Article 3, Section 2:
In all cases affecting ambassadors, other public ministers and consuls, and those in which a state shall be party, the Supreme Court shall have original jurisdiction. In all the other cases before mentioned, the Supreme Court shall have appellate jurisdiction, both as to law and fact, with such exceptions, and under such regulations as the Congress shall make.
A recent detailed study of the courts of all 50 states and the District of Columbia determined that 46 states and the District of Columbia adopt the position that the precedents of lower federal courts are not binding in their jurisdictions. Wayne A. Logan, A House Divided: When State and Lower Federal Courts Disagree on Federal Constitutional Rights, 90 Notre Dame L. Rev. 235, 280-81 (2014). The position of three other states is uncertain. Only one state (Delaware) defers to the constitutional decisions of lower federal courts. Id. At 281.

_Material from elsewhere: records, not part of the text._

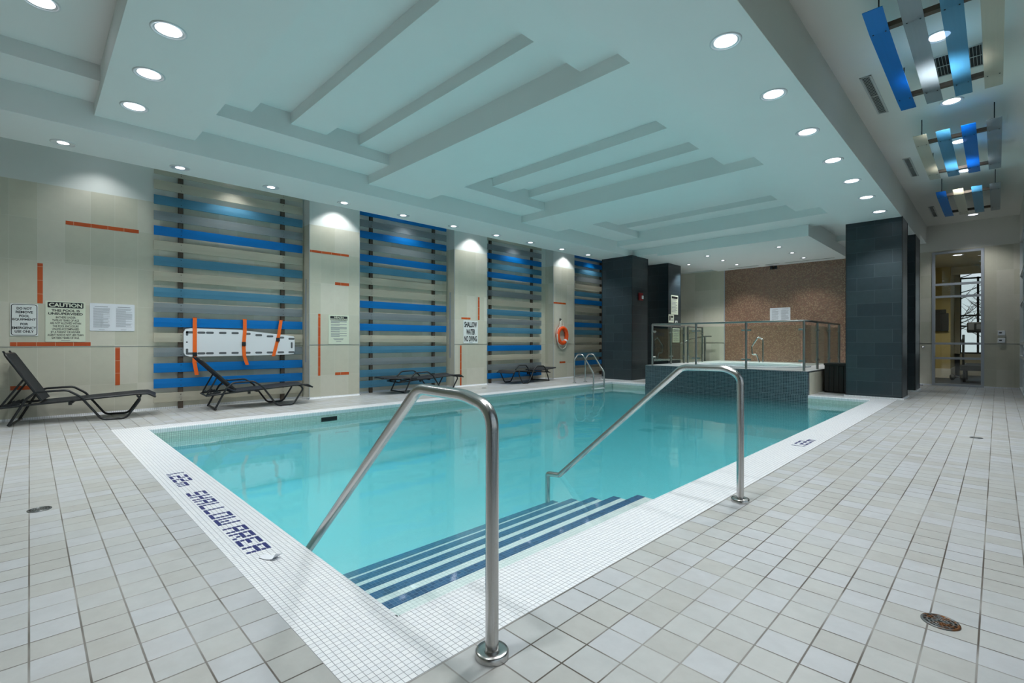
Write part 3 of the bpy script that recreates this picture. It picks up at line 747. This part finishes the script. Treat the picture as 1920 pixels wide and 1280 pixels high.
# ------------------------------------------------------------------ loungers
def make_lounger(label, back_ang, group):
    """y runs from the rear foot (0) to the foot end, x is the width; origin on the floor"""
    t = empty('sun_lounger', (0,0,0), label, 'sun lounger', 0, group)
    W = .325; k = 1.06
    prof = [(0,.016), (.16,.36), (.25,.452), (.55,.462), (.68,.36), (.90,.016), (1.16,.016), (1.315,.28), (1.28,.335)]
    for s in (-1, 1):
        p = fillet([(s*W, y*k, z) for y, z in prof], [.10, .10, .12, .14, .10, .10, .05], 5)
        MB().tube(p, .0155, 10).build('side_frame', BLACK, t)
    for y, z in ((.02, .03), ): MB().tube([(-W, y*k, z), (W, y*k, z)], .0145, 10).build('crossbar', BLACK, t)
    for y, z in ((1.28, .335), (.60, .285)): MB().tube([(-W, y*k, z), (W, y*k, z)], .0135, 10).build('crossbar', BLACK, t)
    for s in (-1, 1):
        for y in (.96, 1.10): MB().rbox(s*W-.014, s*W+.014, y*k-.018, y*k+.018, 0, .012, .004).build('foot_pad', BUCKLE, t)
    rail = [(-.09,.255), (.25,.285), (.63,.31), (.97,.335), (1.29,.357), (1.40,.355), (1.49,.298)]
    for s in (-1, 1):
        MB().tube(fillet([(s*(W-.035), y*k, z) for y, z in rail], .06, 4), .0145, 10).build('seat_rail', BLACK, t)
    rp = fillet([(0, y*k, z) for y, z in rail if y > .2], .06, 4)
    b = MB(); vs = []; n = len(rp)
    for q in rp:
        for x in (-(W-.045), -.15, 0, .15, W-.045):
            vs.append((x, q.y, q.z+.012-(.012 if abs(x) < .2 else 0)))
    fs = [(i*5+j, i*5+j+1, (i+1)*5+j+1, (i+1)*5+j) for i in range(n-1) for j in range(4)]
    b.add(vs, fs, 0, True); b.add([(x, y, z-.012) for x, y, z in vs], [f[::-1] for f in fs], 0, True)
    b.build('seat_sling', SLING, t, recalc=False)
    MB().box(-.02, .02, .56, .60, .22, .30).build('under_bracket', BLACK, t)
    # backrest hinged at the rear of the seat
    piv = bpy.data.objects.new('backrest', None); COL.objects.link(piv); piv.parent = t
    piv.location = (0, .30*k, .325); piv.rotation_euler = (-back_ang, 0, 0)
    L = .74
    b = MB()
    b.tube(fillet([(-(W-.04), 0, 0), (-(W-.04), -L, 0), (W-.04, -L, 0), (W-.04, 0, 0)], .05, 4), .0155, 10)
    b.build('back_frame', BLACK, piv)
    b = MB(); b.rbox(-(W-.05), W-.05, -L+.0, .0, -.012, .012, .008); b.build('back_sling', SLING, piv)
    for x in (-.18, .18): MB().rbox(x-.02, x+.02, -L-.05, -L+.03, -.02, .0, .006).build('handle_tab', BLACK, piv)
    # prop stays from the backrest down to the ratchet rail
    c_, s_ = math.cos(back_ang), math.sin(back_ang)
    my, mz = .30*k-c_*.36, .325+s_*.36
    for s in (-1, 1):
        MB().tube([(s*(W-.09), my, mz), (s*(W-.09), -.10 if back_ang > .2 else -.05, .25)], .0125, 8).build('prop_stay', BLACK, t)
    MB().tube([(-(W-.035), -.10*k, .252), (W-.035, -.10*k, .252)], .0135, 8).build('crossbar', BLACK, t)
    for s in (-1, 1):
        MB().prism([(-.08, .255), (.10, .285), (.10, .31), (.06, .305), (.06, .325), (.02, .30), (.02, .315), (-.03, .29), (-.03, .305), (-.08, .28)], 0, s*(W-.075)-.006, s*(W-.075)+.006).build('ratchet', BLACK, t)
    return t
l1 = make_lounger('black sling lounger with raised back under the CAUTION sign', R(61), 'loungers')
def place(o, xn, yn, xd, yd, rev=False):
    """near-side rear foot at (xn,yn), near-side front loop at (xd,yd)"""
    v = Vector((xd-xn, yd-yn)).normalized(); ang = math.atan2(v.y, v.x)-PI/2
    n = Vector((-v.y, v.x)) if not rev else Vector((v.y, -v.x))
    o.location = (xn+n.x*.325, yn+n.y*.325, 0); o.rotation_euler = (0, 0, ang)
place(l1, -9.26, -.20, -9.10, .88)
l2 = make_lounger('black sling lounger with raised back below the spine board', R(46), 'loungers'); place(l2, -9.06, 2.15, -8.97, 3.37)
l3 = make_lounger('flat black lounger before the second slat screen, nearer of the two flat ones', R(2), 'loungers'); place(l3, -9.13, 5.80, -9.04, 7.02)
l4 = make_lounger('flat black lounger below the life ring, turned the other way', R(4), 'loungers'); place(l4, -9.20, 10.70, -9.10, 9.55, True)

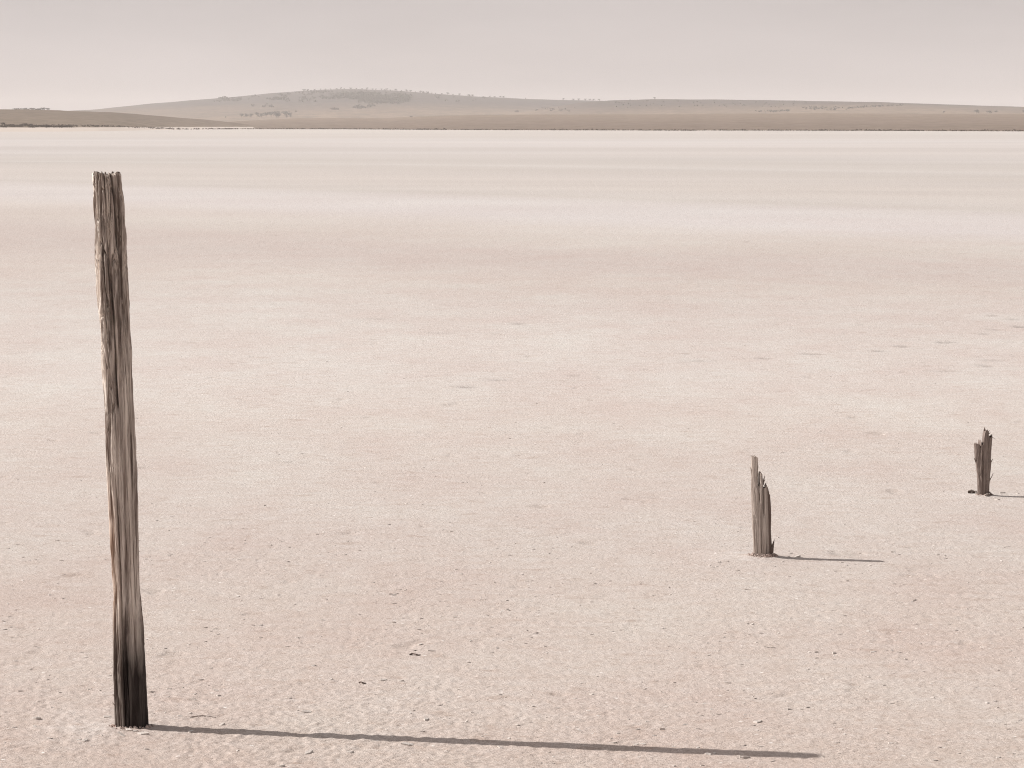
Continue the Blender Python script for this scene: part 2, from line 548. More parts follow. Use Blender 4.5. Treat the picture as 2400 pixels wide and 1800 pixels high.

Federal courts have recognized that state-court review of constitutional questions is independent of the same authority lodged in the lower federal courts. “In passing on federal constitutional questions, the state courts and the lower federal courts have the same responsibility and occupy the same position; there is a parallelism but not paramountcy for both sets of courts are governed by the same reviewing authority of the Supreme Court.” United States ex rel.Lawrence v. Woods, 432 F.2d 1072, 1075 (7th Cir. 1970).
Although consistency between state and federal courts is desirable in that it promotes respect for the law and prevents litigants from forum-shopping, there is nothing inherently offensive about two sovereigns reaching different legal conclusions. Indeed, such results were contemplated by our federal system, and neither sovereign is required to, nor expected to, yield to the other.
Surrick v. Killion, 449 F. 3d 520, 535 (3rd Cir. 2006).
The United States Supreme Court has acknowledged that state courts “possess the authority, absent a provision for exclusive federal jurisdiction, to render binding judicial decisions that rest on their own interpretations of federal law.” Asarco Inc. v. Kadish, 490 U.S. 605, 617 (1989). Two justices of the United States Supreme Court in special writings have elaborated on this principle.
The Supremacy Clause demands that state law yield to federal law, but neither federal supremacy nor any other principle of federal law requires that a state court’s interpretation of federal law give way to a (lower) federal court’s interpretation. In our federal system, a state trial court’s interpretation of federal law is no less authoritative than that of the federal court of appeals in whose circuit the trial court is located.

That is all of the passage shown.